Le conseil municipal de Manille, voulant aussi utiliser le dévoûment de ces religieuses, qui, sous toutes les latitudes, savent se faire aimer et respecter, créa en I864 une école primaire de petites filles. Six ans plus tard, les fondateurs la transformèrent en école normale d’institutrices. Un ex-dominicain, le père Gainza, actuellement évêque, celui qui avait soutenu contre les jésuites que l’instruction était contraire à l’esprit de soumission des Indiens, a été plus heureux; revenu à des idées libérales, sa grandeur a sollicité et obtenu l’autorisation d’ouvrir dans son diocèse une école normale de jeunes femmes. Il s’en montre très satisfait. C’est en somme un progrès dont nous devons être également contens, car les écoles primaires dans les provinces exigeaient une transformation radicale.

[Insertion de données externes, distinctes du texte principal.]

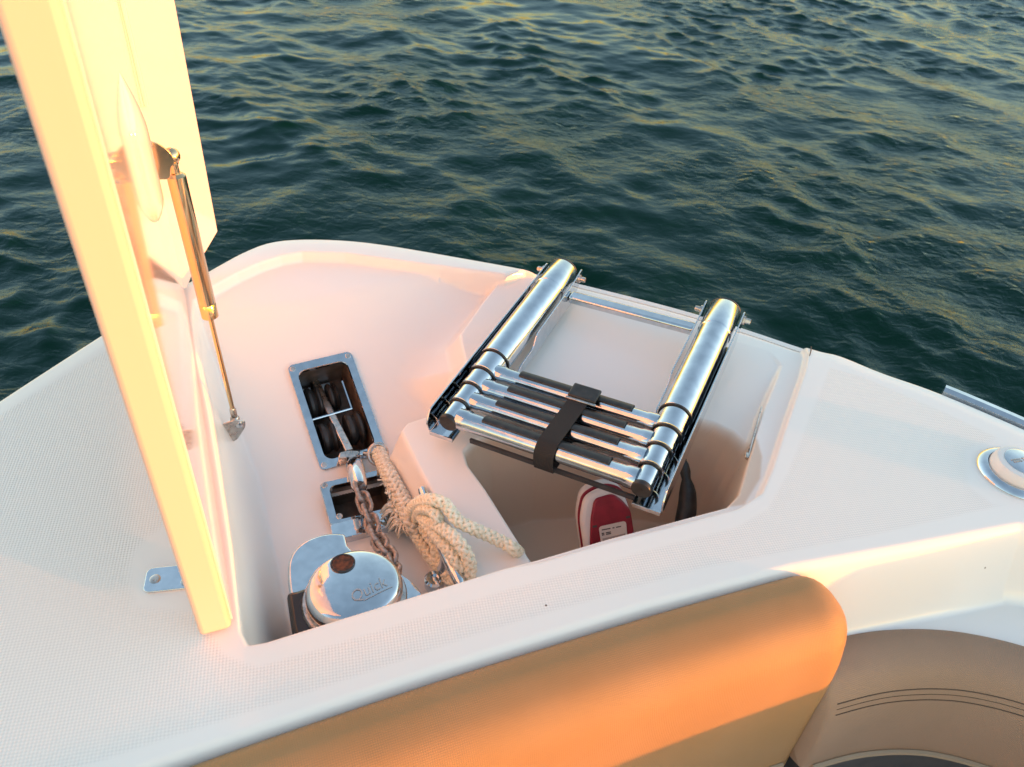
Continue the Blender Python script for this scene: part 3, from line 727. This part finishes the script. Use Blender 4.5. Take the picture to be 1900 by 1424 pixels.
pc = [(758, 958, .03), (768, 940, .044), (784, 930, .056), (805, 928, .060), (826, 936, .056), (838, 952, .048), (852, 968, .040), (876, 980, .034), (905, 993, .028), (932, 1006, .022), (955, 1020, .016)]
pd = [(774, 962, .022), (778, 948, .040), (792, 943, .056), (806, 950, .058), (812, 968, .050), (808, 990, .024), (808, 1010, .020), (813, 1035, .022), (824, 1056, .024), (838, 1072, .022)]
pf = [(784, 962, .040), (800, 982, .046), (818, 1004, .050), (836, 1026, .048), (850, 1050, .040), (858, 1072, .026)]
pe = [(784, 975, .014), (800, 1000, .014), (822, 1020, .014), (842, 1040, .016), (850, 1062, .018)]
RA = [P(x, y, ground(x, y) + z) for x, y, z in [(697, 838, .022), (704, 852, .030), (716, 880, .034), (730, 908, .036), (744, 938, .036)]]
PAm = RA + rp(pa); PCm = rp(pc); e_ = P(963, 1034, -.16); PCm += [e_, e_ + np.array([.004, -.02, -.05]), e_ + np.array([.0, -.03, -.12])]
rope = MB()
for p_ in (PAm, rp(pb), PCm, rp(pd), rp(pe), rp(pf)): braid(rope, p_, rR, .052)
rope = rope.build('rope', ropem, None, sharp=80); tag(rope, 'cream braided rope knotted round the cleat and trailing into the bin', 'rope')
m = MB(); braid(m, [p + np.array([.007, 0, .006]) for p in RA] + [p + np.array([.003, 0, .004]) for p in PAm[5:7]], .0125, .040, ns=6, taper=([0, .4, .75, 1], [.8, 1, 1.25, .9]))
rng = random.Random(3)
spl, _ = resample(catmull(PAm[2:7], 8), .0015)
for j in range(110):   # loose yarn ends of the splice
    i = rng.randrange(5, len(spl) - 5); a = spl[i]; d_ = nrm([rng.gauss(-.3, 1), rng.gauss(-.3, 1), rng.gauss(.1, .7)]); l_ = rng.uniform(.007, .016); e = nrm([rng.gauss(0, 1), rng.gauss(-.5, 1), rng.gauss(-.4, .6)])
    p0 = a + d_ * .007; p1 = a + d_ * (.007 + l_ * .5) ; p2 = a + d_ * (.006 + l_ * .65) + e * l_ * .5
    tube(m, catmull([p0, p1, p2], 3), .0016 * rng.uniform(.7, 1.5), 5)
for j in range(36):
    i = rng.randrange(int(len(spl) * .45), len(spl) - 5); a = spl[i] + np.array([-.010, -.004, -.012]); c_ = a + np.array([rng.uniform(-.026, .002), rng.uniform(-.02, .006), -.004 - rng.random() * .012])
    tube(m, catmull([a, (a + c_) / 2 + np.array([0, 0, .012]), c_], 4), .0025, 5)
m.build('eye_splice', ropeold, rope, sharp=80)['label'] = 'fuzzy frayed eye splice'

# ------------------------------------------------------------------ boarding ladder
def fit():
    px = np.array([(831, 789), (1190, 903), (1345, 583), (1045, 500)], float)
    def model(q):
        o = np.array([q[0], q[1], q[2]]); a, b, c = q[3:6]
        U = np.array([math.cos(a) * math.cos(b), math.sin(a) * math.cos(b), math.sin(b)]); V = np.array([-math.sin(a) * math.cos(c), math.cos(a) * math.cos(c), math.sin(c)]); V = nrm(V - U * (U @ V))
        c3 = [o, o + U * q[6], o + U * q[6] + V * q[7], o + V * q[7]]
        r_ = []
        for p, t in zip(c3, px):
            cc = R.T @ (p - EYE); r_ += [(CX - F * cc[0] / cc[2] - t[0]) / 100, (CY + F * cc[1] / cc[2] - t[1]) / 100]
        r_ += [((c3[3][2] + c3[2][2]) / 2 - .05) * 30, (q[4]) * .5]
        return np.array(r_), (o, U, V)
    q = np.array([-.11, 1.0, -.04, -.35, 0, .12, .37, .62])
    for it in range(60):
        r0, _ = model(q); J = np.zeros((len(r0), 8))
        for k in range(8):
            d = q.copy(); d[k] += 1e-5; J[:, k] = (model(d)[0] - r0) / 1e-5
        q = q - np.linalg.solve(J.T @ J + 1e-7 * np.eye(8), J.T @ r0)
    r0, g = model(q); print('ladder fit', np.abs(r0).max(), q)
    return g, q[6], q[7]
(lo, lu, lv), Wd, Ln = fit()
lnn = np.cross(lu, lv); LD = Fr(lo, lu, lv, lnn)
ladder = empty('boarding_ladder', lo, 'folded telescopic stainless boarding ladder lying on the bow', 'ladder')
rad = [.0185, .0225, .0262, .0300, .0335]
rb = [(-.0, .085), (.085, .172), (.172, .255), (.255, .352), (.352, 1.0)]
for side in (0, 1):
    u0 = side * Wd
    for k in range(5):
        a, b = rb[k][0] * Ln, rb[k][1] * Ln; r_ = rad[k]
        fr = Fr(LD(u0, 0, 0), LD.x, LD.z, LD.y)
        m = MB()
        pr = [(r_ - .0015, a), (r_, a + .0015), (r_, b)] if k < 4 else [(r_ - .0015, a), (r_, a + .0015), (r_, Ln - .085), (r_ + .0016, Ln - .083), (r_ + .0016, Ln - .003), (r_, Ln)]
        if 0 < k < 4: pr = [(r_ - .0015, a), (r_ + .001, a + .0015), (r_ + .001, a + .010), (r_, a + .011), (r_, b)]
        lathe(m, fr, pr, 48); tb_ = m.build('telescopic_tube' , tubem, ladder)
        if k:
            m = MB(); lathe(m, fr, [(rad[k - 1] + .0004, a - .0016), (r_ - .0004, a - .0022), (r_ - .0004, a + .001), (rad[k - 1] + .0006, a + .001)], 40, capb=False, capt=False); m.build('seal_ring', blackp, tb_)
    m = MB(); lathe(m, Fr(LD(u0, 0, 0), LD.x, LD.z, LD.y), [(.0176, -.004), (.0190, -.001), (.0190, .004), (.018, .006)], 40); lathe(m, Fr(LD(u0, 0, 0), LD.x, LD.z, LD.y), [(.004, -.0045), (.004, -.0035)], 12); m.build('end_cap', blackp, ladder)
    m = MB(); lathe(m, Fr(LD(u0, 0, 0), LD.x, LD.z, LD.y), [(.0348, Ln - .002), (.0350, Ln + .003), (.033, Ln + .005)], 40); m.build('end_cap', charc, ladder)
vr = [.032, .122, .203, .288]
for k, vv_ in enumerate(vr):
    vc = vv_ * Ln; r_ = .0185 if k == 0 else .0168; n0 = .000 if k == 0 else .003
    a, b = rad[k] * .75, Wd - rad[k] * .75
    fr = Fr(LD(0, vc, n0), LD.y, LD.z, LD.x)
    m = MB(); lathe(m, fr, [(r_ * 1.12, a), (r_ * 1.1, a + .018), (r_, a + .022), (r_, b - .022), (r_ * 1.1, b - .018), (r_ * 1.12, b)], 36)
    # flat foot-bed wings
    rg_ = m.build('rung', tubem, ladder)
    m = MB(); g0, g1 = a + .052, b - .052; n = 14; v_ = []; f_ = []
    a0_, a1_ = math.radians(15), math.radians(106)
    for x_ in (g0, g1):
        for rr in (r_ + .0002, r_ + .0042):
            for j in range(n): t = a0_ + (a1_ - a0_) * j / (n - 1); v_.append(fr(rr * math.cos(t), rr * math.sin(t), x_))
    for j in range(n - 1):
        f_ += [(n + j, n + j + 1, 3 * n + j + 1, 3 * n + j), (j, 2 * n + j, 2 * n + j + 1, j + 1), (j, j + 1, n + j + 1, n + j), (2 * n + j, 3 * n + j, 3 * n + j + 1, 2 * n + j + 1)]
    f_ += [(0, n, 3 * n, 2 * n), (n - 1, 3 * n - 1, 4 * n - 1, 2 * n - 1)]
    m.add(v_, f_).build('grip', blackp, rg_, bevel=.0008)
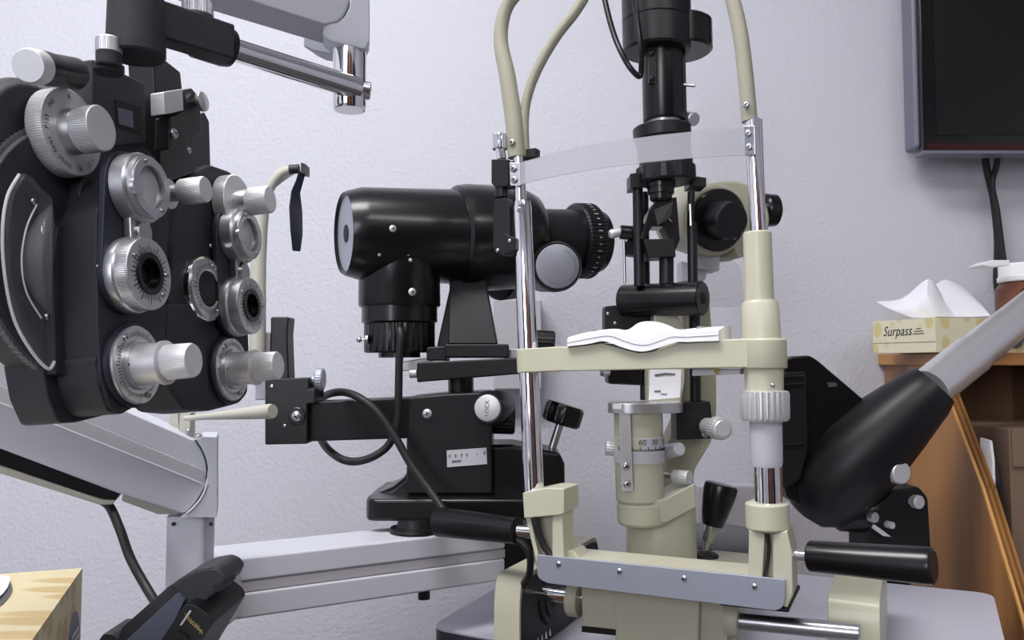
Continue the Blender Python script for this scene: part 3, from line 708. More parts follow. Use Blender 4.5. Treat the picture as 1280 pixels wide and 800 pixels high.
g = G(); g.cyl(W(386, 477, .975), W(397, 475, .975), 7, seg=20); g.cyl(W(395, 474, .975), W(405, 474, .975), 14, teeth=26, fl=.03); obj('fork_knob', g, 'grey_disc', fork)
g = G(); g.screw(W(534, 517, .984), -Y, 6); obj('pillar_screw', g, 'silver_white', ke)
l0 = W(625, 508, 1.03); l1 = W(609.5, 510, .962); la = (l1 - l0).normalized()
g = G(); g.rev(l0, l1, [(0, 20), (.3, 21, .02), (.93, 21, .02), (1, 19)], teeth=36); lk = obj('lock_knob', g, 'black_satin', ke)
g = G(); g.rev(l1 - la * .001, l1 + la * .0015, [(0, 16.5), (.8, 16.5), (1, 15.5)], seg=44); g.m(1); g.text('LOCK', l1 + la * .0019, Z, -X, .0072, 1.0); obj('knob_face', g, ['silver_white', 'ink'], lk)
g = G(); g.cyl(W(613, 524, 1.03), W(644, 525, 1.03), 18, teeth=24, fl=.04); obj('clamp_knob', g, 'black_plastic', ke)
g = G(); lp = [W(558.5, 563, .984), W(608, 559.5, .984), W(609, 580, .984), W(559, 584, .984)]; g.prism(lp, -Y * .0008)
ax = (lp[1] - lp[0]).normalized(); az = Z; lcn = sum(lp, V()) / 4 - Y * .0012
g.m(1)
for i, (dx, dz, s_) in enumerate([(-.0205, .003, .0035), (-.0135, .003, .0035), (-.0065, .003, .0035), (.0, .003, .0035), (.012, .003, .002), (.021, .004, .004)]):
    g.box(lcn + ax * dx + az * dz, ax, az, Y, s_ * .5, s_, .0002)
g.box(lcn - ax * .0125 - az * .0035, ax, az, Y, .011, .0022, .0002)
obj('label_plate', g, ['pale_plate', 'faint_ink'], ke)
# base and rear housing
g = G()
fl = [(457, 622), (470, 617), (490, 609), (505, 597), (514, 578), (516, 560), (616, 556), (640, 556), (700, 566), (706, 580), (707, 640), (700, 652), (457, 652)]
g.prism([W(x, y, 1.0) for x, y in fl], V((0, .08, 0)))
ke_b = obj('rear_housing', g, 'black_gloss', ke, bevel=.006, bseg=4)
g = G()
z0, z1 = W(500, 652, .955).z, W(500, 624, .955).z
bp = [V((W(457, 640, .955).x, .955, 0)), V((W(668, 640, .955).x, .955, 0)), V((W(668, 640, .955).x, 1.10, 0)), V((W(457, 640, .955).x, 1.10, 0))]
bp = rp(bp, .014, 5)
g.rings([[V((p.x, p.y, z0)) for p in bp], [V((p.x, p.y, z1)) for p in bp]]); obj('base', g, 'black_gloss', ke, bevel=.004, bseg=4)
g = G(); fo_ = W(519, 660, .962); g.rev(V((fo_.x, .962, zt + .0004)), W(519, 648, .962), [(0, 28), (.12, 32), (.35, 31), (.45, 23), (1, 21)], seg=44); obj('base_foot', g, 'black_plastic', ke)
g = G(); k0 = W(690, 560, 1.05); k1 = W(700, 528, 1.05); g.cyl(k0, k1, 5.5, seg=18); jk = obj('control_stem', g, 'steel', ke)
kd = (k1 - k0).normalized(); g = G(); g.rev(k1 - kd * .002, k1 + kd * .024, [(0, 22), (.12, 25, .05), (.85, 25, .05), (1, 22)], teeth=14); obj('control_knob', g, 'black_gloss', ke)
# head rest seen behind the phoropter
hr = W(330, 440, 1.0)
g = G(); g.tube([W(321, 470, 1.0), W(322, 420, 1.0), W(323, 330, 1.0), W(328, 262, 1.0), W(336, 236, 1.0), W(352, 216, 1.0), W(368, 212, 1.0)], [10, 10, 8.5, 6, 5.5], seg=14); hd_ = obj('head_rest_tube', g, 'arm_beige', ke)
g = G(); g.tube([W(335, 238, 1.06), W(342, 230, 1.06), W(358, 218, 1.05), W(366, 213, 1.02)], 5, seg=12); g.m(1); g.tube([W(362, 212, .998), W(374, 211, .998)], 6, seg=12); g.prism([W(376, 203, .99), W(382, 205, .99), W(382, 217, .99), W(376, 216, .99)], Y * .02); obj('tube_end', g, ['arm_beige', 'black_plastic'], hd_)
g = G()
ol = [W(378, 215, .996), W(375, 226, .996), W(370, 240, .996), W(370, 262, .997), W(371, 290, .998), W(371, 314, .999)]
rw = []
for i, p in enumerate(ol):
    w = [.003, .003, .006, .016, .014, .003][i]; rw.append([p - V((.004, .0, 0)) - Y * w * .9, p + V((0, 0, 0)), p + V((.003, 0, 0)) + Y * w])
g.strip([[a for a in r] for r in rw]); obj('occluder_paddle', g, 'navy_black', hd_, solid=.0016, recalc=False)
g = G(); g.prism(rp([W(338, 396, 1.005), W(361, 396, 1.005), W(359, 418, 1.005), (W(361, 474, 1.005)), W(338, 476, 1.005)], .003), Y * .03); obj('head_rest_bracket', g, 'black_plastic', ke, bevel=.002)
g = G(); g.prism([W(320, 415, 1.01), W(338, 415, 1.01), W(336, 500, 1.01), W(318, 500, 1.01)], Y * .02); obj('chin_rest_post', g, 'pale_plate', ke, bevel=.002)
# lamp cable
g = G(); g.tube([W(500, 412, .97), W(501, 422, .965), W(499, 450, .965), W(498, 500, .965), W(496, 530, .965), W(486, 556, .962), W(464, 572, .96), (W(440, 577, .965)), W(420, 570, .98), W(403, 552, 1.03), W(396, 525, 1.06), W(398, 503, 1.06), W(408, 494, 1.03), W(425, 490, .985), W(445, 495, .96), W(470, 513, .95), W(492, 543, .945), W(512, 578, .94), W(535, 610, .93), W(556, 640, .915)], [5], seg=12, sub=6)
tag(obj('lamp_cable', g, 'rubber'), 'thin black cable looping from the keratometer lamp around its side arm', 'cable')

# ------------------------------------------------------------------ slit lamp table
zt_ = -.31
EV = V((.9135, -.4067, 0)); BV = V((.4067, .9135, 0))
T0 = WZ(537, 783, zt_)
tc = [T0, T0 + BV * .43, T0 + BV * .43 + EV * .625, V((.43, .70, T0.z))]
TB = thing('instrument_table', V((.26, 1.0, 0)), 'pale grey white table top with dark edge under the slit lamp', 'table')
g = G(); op = rp(tc, .025, 6); g.prism([p - Z * .004 for p in op], Z * .004); obj('table_top', g, 'table_white', TB, bevel=.0012)
g = G(); g.prism([p - Z * .030 for p in op], Z * .0262); obj('table_edge', g, 'table_edge', TB, bevel=.001)
g = G(); g.box(V((.26, 1.0, (T0.z - .03) / 2 + .01)), EV, BV, Z, .09, .09, T0.z - .05); obj('pedestal', g, 'arm_grey', TB, bevel=.004)
g = G(); g.box(V((.26, 1.0, .02)), EV, BV, Z, .5, .42, .04); obj('foot', g, 'table_edge', TB, bevel=.006)

# ------------------------------------------------------------------ chin rest frame
eP = V((.9, -.436, 0)).normalized(); bP = V((.436, .9, 0)).normalized()
PC = Plane(W(655, 450, .86), -bP)
def c_(px, py, k=0): return PC.at(px, py, k)
cr = thing('chin_rest', c_(820, 765), 'cream chin rest frame with chrome uprights and a clear forehead strap', 'chin rest')
def uk(P): return S(P)
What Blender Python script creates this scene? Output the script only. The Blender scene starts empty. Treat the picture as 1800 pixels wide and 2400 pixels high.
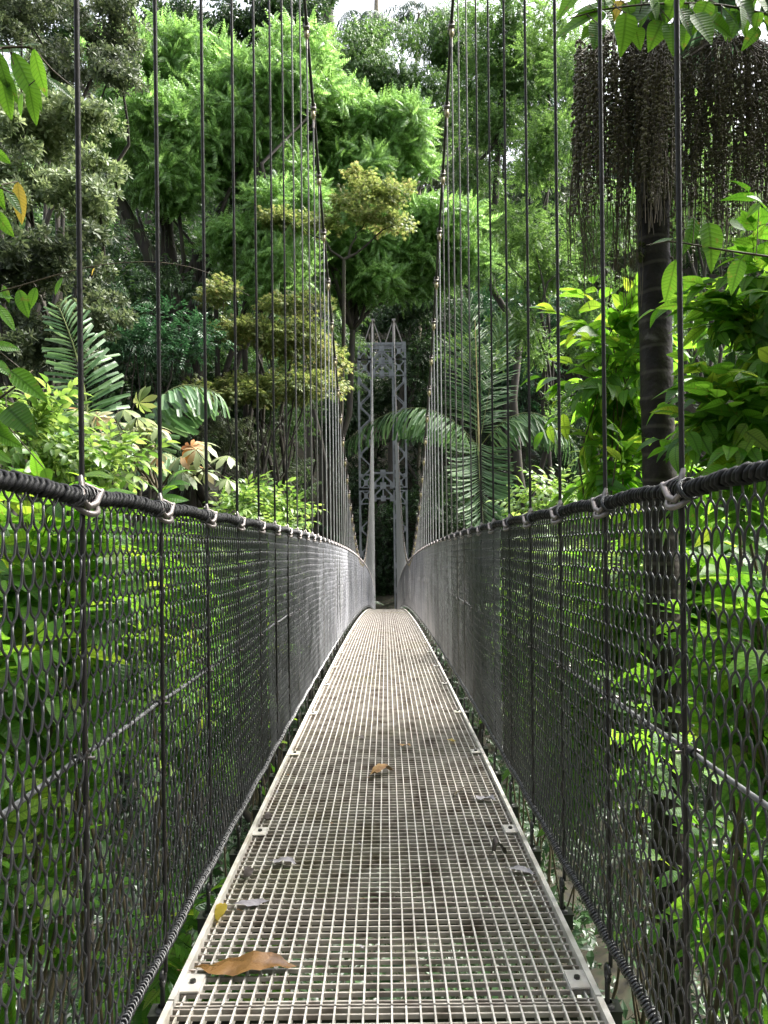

A l’exception d’un autre pensionnat fondé à Santa-Anna par une créole, dona Margarita Rojas de Ayala, ce que nous connaissons d’établissemens d’éducation en dehors de Manille ne mérite pas d’être signalé. Il serait cependant convenable que les beaterios pour filles ouverts à San-Sebastian-de-Calumpit et à Pasig fussent supprimés sans délai; depuis longtemps, l’opinion publique en réclame la fermeture.


EDMOND PLAUCHUT.

  1. Voyez la Revue du 15 mars.
  2. Un grand nombre d’enfans meurent dans les deux premières semaines qui suivent leur naissance. D’après un célèbre médecin anglais, le docteur Fullerton, qui a résidé longtemps dans ces contrées, la mort enlève un quart des nouveau-nés.
  3. Le jour où M. de Champvallier demanda à la chambre la suppression des représentations de nos colonies, il a prétendu que les possessions espagnoles d’outre-mer n’avaient jamais eu de députés aux cortès. L’assertion est tout à fait inexacte. Cela prouve une fois encore combien nous sommes dans l’ignorance de ce qui se passe à l’étranger, ignorance impardonnable chez un député d’origine créole et dans le cas que je cite.